I recently installed Linux Mint on my computer, dual booting with Windows 7. However, in the process I managed to corrupt my hard drive (trying to convert a "dynamic" Windows disk back to a "basic" one). My immediate plan was to do a fresh reinstall Windows 7. However now I think I would be happy having just Linux. There is one issue:
I backed up my data on to an external hard drive using Windows 7's Backup and Restore tool. I had troubles making a system image (which would be really handy right now!), so it is just basically my entire C/users/myname directory. When I boot Linux and insert the drive, I am able to read the data easily. However, it is in some bizarre storage format. Each backup is comprised of hundreds of zip files called "Backup files n.zip" (n a number), and contains another folder called "Catalogs" full of hundreds of .wbcat and .wbverify files. Within each zip file my original file structure is preserved, but it would be a mess to combine them all properly.
I am very unfamiliar with how backups work. Is there a Linux tool that can properly unpack this backup or do I need to re-install Windows 7?
More detail on the current situation:
- In my backup drive I have the following directories: MYNAME-HP, $RECYCLEBIN, System Volume Information. There is also a binary file MediaID.bin.

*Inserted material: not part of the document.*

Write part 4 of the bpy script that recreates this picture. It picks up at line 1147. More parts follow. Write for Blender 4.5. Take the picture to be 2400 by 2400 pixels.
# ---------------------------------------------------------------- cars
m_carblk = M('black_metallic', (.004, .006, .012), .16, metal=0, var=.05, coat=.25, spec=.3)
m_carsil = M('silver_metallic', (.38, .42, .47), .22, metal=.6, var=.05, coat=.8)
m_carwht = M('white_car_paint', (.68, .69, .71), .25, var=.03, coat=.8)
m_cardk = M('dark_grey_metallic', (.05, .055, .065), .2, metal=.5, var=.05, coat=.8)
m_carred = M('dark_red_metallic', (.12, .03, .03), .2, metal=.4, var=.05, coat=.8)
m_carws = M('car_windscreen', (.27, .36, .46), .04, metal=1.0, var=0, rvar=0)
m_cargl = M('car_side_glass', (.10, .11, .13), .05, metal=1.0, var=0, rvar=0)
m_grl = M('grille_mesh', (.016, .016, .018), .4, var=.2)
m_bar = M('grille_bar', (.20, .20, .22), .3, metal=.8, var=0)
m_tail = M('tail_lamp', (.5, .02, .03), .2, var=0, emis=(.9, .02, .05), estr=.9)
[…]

- MYNAME-HP contains a directory for each data backup I have from different times. I am only interested in the latest one. There is also the files Desktop.ini and MediaID.bin
- Within the latest backup directory, there are two directories: one contains the actual backup files, and the other is called "Catalogs". Catalogs contains one file: GlobalCatalog.wbcat.
- The main backup folder contains 748 usual .zip archives, along with another "Catalogs" folder. This Catalogs includes two files for every zip, one is .wbcat and the other is .wbverify.
- Each zip file contains a random assortment of my files, with the file structure preserved. That is, when I extract the zip, every file resides in the appropriate folder, always beginning with a folder that was my C/users directory. But if I extract multiple zips, I will have many many copies of the same directories.
What I need is either 1) a program that can deal with this automatically. 2) A method of mass-extracting all of the data, and then merging the directories in a logical fashion.